Begin

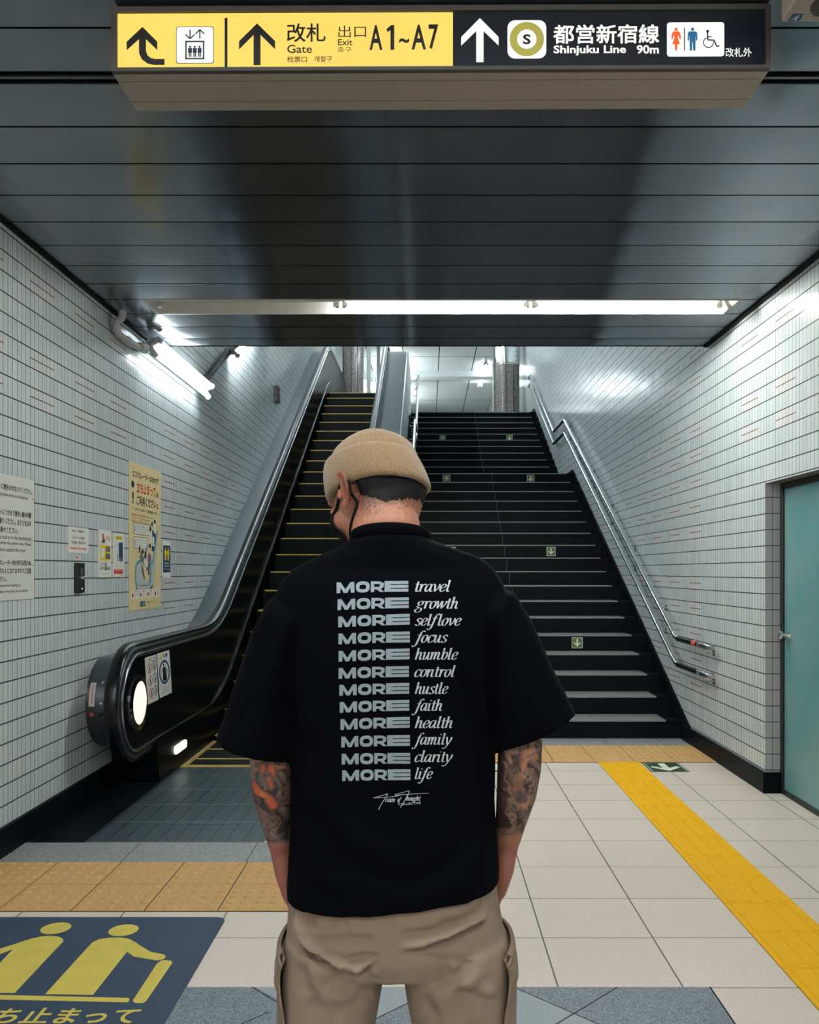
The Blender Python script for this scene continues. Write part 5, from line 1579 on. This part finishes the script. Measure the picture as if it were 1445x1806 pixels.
for P in ([(560, 520), (480, 560), (445, 600), (470, 640), (540, 620), (545, 660), (470, 690)], [(260, 700), (320, 780), (380, 850), (360, 900), (400, 960)], [(420, 300), (480, 290), (540, 300)], [(430, 800), (470, 830), (440, 900), (380, 920), (390, 1000)]):
    scroll(AL(smoothpts(P, 5, False)), L_, DK, 2.2); scroll(AL(smoothpts([(x + 9, y + 6) for x, y in P], 5, False)), L_, (.20, .155, .13), 1.3)
for P in ([(240, 320), (270, 350), (260, 430), (250, 480), (290, 510), (300, 550), (270, 570), (240, 555)], [(300, 590), (320, 640), (360, 690), (380, 740)], [(310, 850), (340, 900), (320, 930)], [(255, 760), (290, 740), (310, 770), (280, 790), (255, 760)], [(290, 800), (320, 780), (345, 810), (320, 840), (290, 800)], [(440, 270), (500, 240), (560, 200)], [(430, 440), (470, 420), (490, 460), (450, 480), (430, 440)], [(450, 480), (500, 470), (510, 520), (470, 540)]):
    scroll(AR(smoothpts([(x + 8, y + 5) for x, y in P], 5, False)), R_, DK, 2.4); scroll(AR(smoothpts(P, 5, False)), R_, (.28, .20, .165), 1.4)
# soften the painted edges across the mesh
ed = np.empty(len(me.edges) * 2, 'i'); me.edges.foreach_get('vertices', ed); ed = ed.reshape(-1, 2)
deg = np.bincount(ed.ravel(), minlength=n).astype('f')[:, None] + 1
for it in range(1):
    acc = colr.copy(); np.add.at(acc, ed[:, 0], colr[ed[:, 1]]); np.add.at(acc, ed[:, 1], colr[ed[:, 0]]); colr = (acc / deg).astype('f')
speck = (rs.rand(n) < np.clip((hl[:, 2] + .072) / .035, 0, 1) * .55) & (hl[:, 1] < -.012) & (co[:, 2] > 1.45) & (hl[:, 2] > -.075)
colr[speck] = colr[speck] * .35
ca = me.color_attributes.new('Col', 'FLOAT_COLOR', 'POINT')
ca.data.foreach_set('color', np.concatenate([colr, np.ones((n, 1), 'f')], 1).ravel().astype('f'))
ia = me.attributes.new('ink', 'FLOAT', 'POINT'); ia.data.foreach_set('value', ink.astype('f'))
bo = link_mesh('body', me, M['skin'], per, True)
bvh_body = BVHTree.FromPolygons([tuple(c) for c in co], [tuple(p.vertices) for p in me.polygons])

# ---- hair: short shell on the back and sides of the head
def hsurf(az, z):
    """point of the head at azimuth az (0 = back) and head height z, with outward direction"""
    d = RH @ Vector((math.sin(az), -math.cos(az), 0))
    c = H(0, 0, z)
    hit, nrm, i, dist = bvh_body.ray_cast(c + d * .3, -d)
    return (hit, d) if hit is not None else (c + d * .07, d)
hm = MB(); rings = []
AZ = [math.radians(a) for a in np.arange(-71, 71.1, 1.5)]
for az in AZ:
    A_ = abs(math.degrees(az))
    low = -.050 if A_ < 38 else (-.050 + (A_ - 38) / 42 * .040 if A_ < 80 else -.010 + (A_ - 80) * .0006)
    low += random.uniform(-.0035, .0025) + .004
    row = []
    for k in range(13):
        f = k / 12; z = low + (.020 - low) * f
        p, d = hsurf(az, z)
        row.append(p + d * (.0004 + .0058 * min(1, f * 2.6) ** .8 * (1 - .75 * max(0, f - .5) / .5) * min(1, (73 - A_) / 12 + .1) + random.uniform(0, .0008)))
    inner = []
    for k in range(12, -1, -1):
        f = k / 12; z = low + (.020 - low) * f
        p, d = hsurf(az, z); inner.append(p - d * .002)
    rings.append(row + inner)
hm.loft(rings, True, True)
# the tuft of longer hair at the right of the head
hm.build('hair', M['hair'], per, smooth=True)

# ---- beanie: crown and folded cuff
def beanie(name, prof_, nseg=96, inner=None, parent=None, bump=None):
    V, Fc, UV = [], [], []
    rows = len(prof_)
    for i, (rx, ry, z, ox, oy) in enumerate(prof_):
        for k in range(nseg):
            a = 2 * PI * k / nseg
            w_ = 1 + (bump(a, i / (rows - 1)) if bump else 0)
            V.append(tuple(H(ox + rx * w_ * math.cos(a), oy + ry * w_ * math.sin(a), z + (.003 * math.sin(2 * a + .6) if bump else 0) - .145 * (ox + rx * math.cos(a)) + .150 * (oy + ry * math.sin(a)))))
    for i in range(rows - 1):
        for k in range(nseg):
            k2 = (k + 1) % nseg
            Fc.append((i * nseg + k, i * nseg + k2, (i + 1) * nseg + k2, (i + 1) * nseg + k))
    me = bpy.data.meshes.new(name); me.from_pydata(V, [], Fc)
    uv = me.uv_layers.new(name='UVMap')
    for p in me.polygons:
        for li in p.loop_indices:
            v = me.loops[li].vertex_index; i, k = divmod(v, nseg)
            if k == 0 and any(me.loops[l].vertex_index % nseg == nseg - 1 for l in p.loop_indices): k = nseg
            uv.data[li].uv = (k / nseg, i / rows)
    bm = bmesh.new(); bm.from_mesh(me); bmesh.ops.recalc_face_normals(bm, faces=bm.faces); bm.to_mesh(me); bm.free()
    return link_mesh(name, me, M['knit'], parent, True)
cr = []
for k in range(19):
    f = k / 18
    z = np.interp(f, [0, .15, .3, .5, .65, .78, .88, .95, 1], [.030, .050, .068, .083, .094, .103, .109, .114, .1165])
    r = np.interp(f, [0, .15, .3, .5, .65, .78, .88, .95, 1], [1, .99, .945, .86, .73, .56, .36, .17, .0])
    cr.append((.0725 * r + .0003, .0885 * r + .0003, z, .016 * f, -.005 - .008 * f))
bn = beanie('beanie', cr, parent=per, bump=lambda a, f: .030 * math.sin(3 * a + 1) * f * (1 - f) + .02 * math.sin(5 * a) * f * f * (1 - f))
tag(bn)
cz0, cz1 = -.002, .062
cuff = []
for (f, off) in ((0.02, -.004), (0, -.001), (-.02, .003), (.01, .0075), (.08, .0095), (.3, .0100), (.6, .0090), (.85, .0070), (.96, .0048), (1.0, .0018), (1.0, -.002), (.95, -.004), (.5, -.002), (.1, -.004)):
    z = cz0 + (cz1 - cz0) * f
    sh = 1 - .055 * max(0, f) ** 1.5
    cuff.append((.0725 * sh + off, .0905 * sh + off, z, .0, -.004))
cuff.append(cuff[0])
beanie('cuff', cuff, parent=bn, bump=lambda a, f: .008 * math.sin(3 * a + 2) + .006 * math.sin(7 * a))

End

• Task to complete
Ignore the images and quote every line of the listing exactly.

• Result below
The Blender Python script for this scene continues. Write part 5, from line 1579 on. This part finishes the script. Measure the picture as if it were 1445x1806 pixels.
for P in ([(560, 520), (480, 560), (445, 600), (470, 640), (540, 620), (545, 660), (470, 690)], [(260, 700), (320, 780), (380, 850), (360, 900), (400, 960)], [(420, 300), (480, 290), (540, 300)], [(430, 800), (470, 830), (440, 900), (380, 920), (390, 1000)]):
    scroll(AL(smoothpts(P, 5, False)), L_, DK, 2.2); scroll(AL(smoothpts([(x + 9, y + 6) for x, y in P], 5, False)), L_, (.20, .155, .13), 1.3)
for P in ([(240, 320), (270, 350), (260, 430), (250, 480), (290, 510), (300, 550), (270, 570), (240, 555)], [(300, 590), (320, 640), (360, 690), (380, 740)], [(310, 850), (340, 900), (320, 930)], [(255, 760), (290, 740), (310, 770), (280, 790), (255, 760)], [(290, 800), (320, 780), (345, 810), (320, 840), (290, 800)], [(440, 270), (500, 240), (560, 200)], [(430, 440), (470, 420), (490, 460), (450, 480), (430, 440)], [(450, 480), (500, 470), (510, 520), (470, 540)]):
    scroll(AR(smoothpts([(x + 8, y + 5) for x, y in P], 5, False)), R_, DK, 2.4); scroll(AR(smoothpts(P, 5, False)), R_, (.28, .20, .165), 1.4)
# soften the painted edges across the mesh
ed = np.empty(len(me.edges) * 2, 'i'); me.edges.foreach_get('vertices', ed); ed = ed.reshape(-1, 2)
deg = np.bincount(ed.ravel(), minlength=n).astype('f')[:, None] + 1
for it in range(1):
    acc = colr.copy(); np.add.at(acc, ed[:, 0], colr[ed[:, 1]]); np.add.at(acc, ed[:, 1], colr[ed[:, 0]]); colr = (acc / deg).astype('f')
speck = (rs.rand(n) < np.clip((hl[:, 2] + .072) / .035, 0, 1) * .55) & (hl[:, 1] < -.012) & (co[:, 2] > 1.45) & (hl[:, 2] > -.075)
colr[speck] = colr[speck] * .35
ca = me.color_attributes.new('Col', 'FLOAT_COLOR', 'POINT')
ca.data.foreach_set('color', np.concatenate([colr, np.ones((n, 1), 'f')], 1).ravel().astype('f'))
ia = me.attributes.new('ink', 'FLOAT', 'POINT'); ia.data.foreach_set('value', ink.astype('f'))
bo = link_mesh('body', me, M['skin'], per, True)
bvh_body = BVHTree.FromPolygons([tuple(c) for c in co], [tuple(p.vertices) for p in me.polygons])

# ---- hair: short shell on the back and sides of the head
def hsurf(az, z):
    """point of the head at azimuth az (0 = back) and head height z, with outward direction"""
    d = RH @ Vector((math.sin(az), -math.cos(az), 0))
    c = H(0, 0, z)
    hit, nrm, i, dist = bvh_body.ray_cast(c + d * .3, -d)
    return (hit, d) if hit is not None else (c + d * .07, d)
hm = MB(); rings = []
AZ = [math.radians(a) for a in np.arange(-71, 71.1, 1.5)]
for az in AZ:
    A_ = abs(math.degrees(az))
    low = -.050 if A_ < 38 else (-.050 + (A_ - 38) / 42 * .040 if A_ < 80 else -.010 + (A_ - 80) * .0006)
    low += random.uniform(-.0035, .0025) + .004
    row = []
    for k in range(13):
        f = k / 12; z = low + (.020 - low) * f
        p, d = hsurf(az, z)
        row.append(p + d * (.0004 + .0058 * min(1, f * 2.6) ** .8 * (1 - .75 * max(0, f - .5) / .5) * min(1, (73 - A_) / 12 + .1) + random.uniform(0, .0008)))
    inner = []
    for k in range(12, -1, -1):
        f = k / 12; z = low + (.020 - low) * f
        p, d = hsurf(az, z); inner.append(p - d * .002)
    rings.append(row + inner)
hm.loft(rings, True, True)
# the tuft of longer hair at the right of the head
hm.build('hair', M['hair'], per, smooth=True)

# ---- beanie: crown and folded cuff
def beanie(name, prof_, nseg=96, inner=None, parent=None, bump=None):
    V, Fc, UV = [], [], []
    rows = len(prof_)
    for i, (rx, ry, z, ox, oy) in enumerate(prof_):
        for k in range(nseg):
            a = 2 * PI * k / nseg
            w_ = 1 + (bump(a, i / (rows - 1)) if bump else 0)
            V.append(tuple(H(ox + rx * w_ * math.cos(a), oy + ry * w_ * math.sin(a), z + (.003 * math.sin(2 * a + .6) if bump else 0) - .145 * (ox + rx * math.cos(a)) + .150 * (oy + ry * math.sin(a)))))
    for i in range(rows - 1):
        for k in range(nseg):
            k2 = (k + 1) % nseg
            Fc.append((i * nseg + k, i * nseg + k2, (i + 1) * nseg + k2, (i + 1) * nseg + k))
    me = bpy.data.meshes.new(name); me.from_pydata(V, [], Fc)
    uv = me.uv_layers.new(name='UVMap')
    for p in me.polygons:
        for li in p.loop_indices:
            v = me.loops[li].vertex_index; i, k = divmod(v, nseg)
            if k == 0 and any(me.loops[l].vertex_index % nseg == nseg - 1 for l in p.loop_indices): k = nseg
            uv.data[li].uv = (k / nseg, i / rows)
    bm = bmesh.new(); bm.from_mesh(me); bmesh.ops.recalc_face_normals(bm, faces=bm.faces); bm.to_mesh(me); bm.free()
    return link_mesh(name, me, M['knit'], parent, True)
cr = []
for k in range(19):
    f = k / 18
    z = np.interp(f, [0, .15, .3, .5, .65, .78, .88, .95, 1], [.030, .050, .068, .083, .094, .103, .109, .114, .1165])
    r = np.interp(f, [0, .15, .3, .5, .65, .78, .88, .95, 1], [1, .99, .945, .86, .73, .56, .36, .17, .0])
    cr.append((.0725 * r + .0003, .0885 * r + .0003, z, .016 * f, -.005 - .008 * f))
bn = beanie('beanie', cr, parent=per, bump=lambda a, f: .030 * math.sin(3 * a + 1) * f * (1 - f) + .02 * math.sin(5 * a) * f * f * (1 - f))
tag(bn)
cz0, cz1 = -.002, .062
cuff = []
for (f, off) in ((0.02, -.004), (0, -.001), (-.02, .003), (.01, .0075), (.08, .0095), (.3, .0100), (.6, .0090), (.85, .0070), (.96, .0048), (1.0, .0018), (1.0, -.002), (.95, -.004), (.5, -.002), (.1, -.004)):
    z = cz0 + (cz1 - cz0) * f
    sh = 1 - .055 * max(0, f) ** 1.5
    cuff.append((.0725 * sh + off, .0905 * sh + off, z, .0, -.004))
cuff.append(cuff[0])
beanie('cuff', cuff, parent=bn, bump=lambda a, f: .008 * math.sin(3 * a + 2) + .006 * math.sin(7 * a))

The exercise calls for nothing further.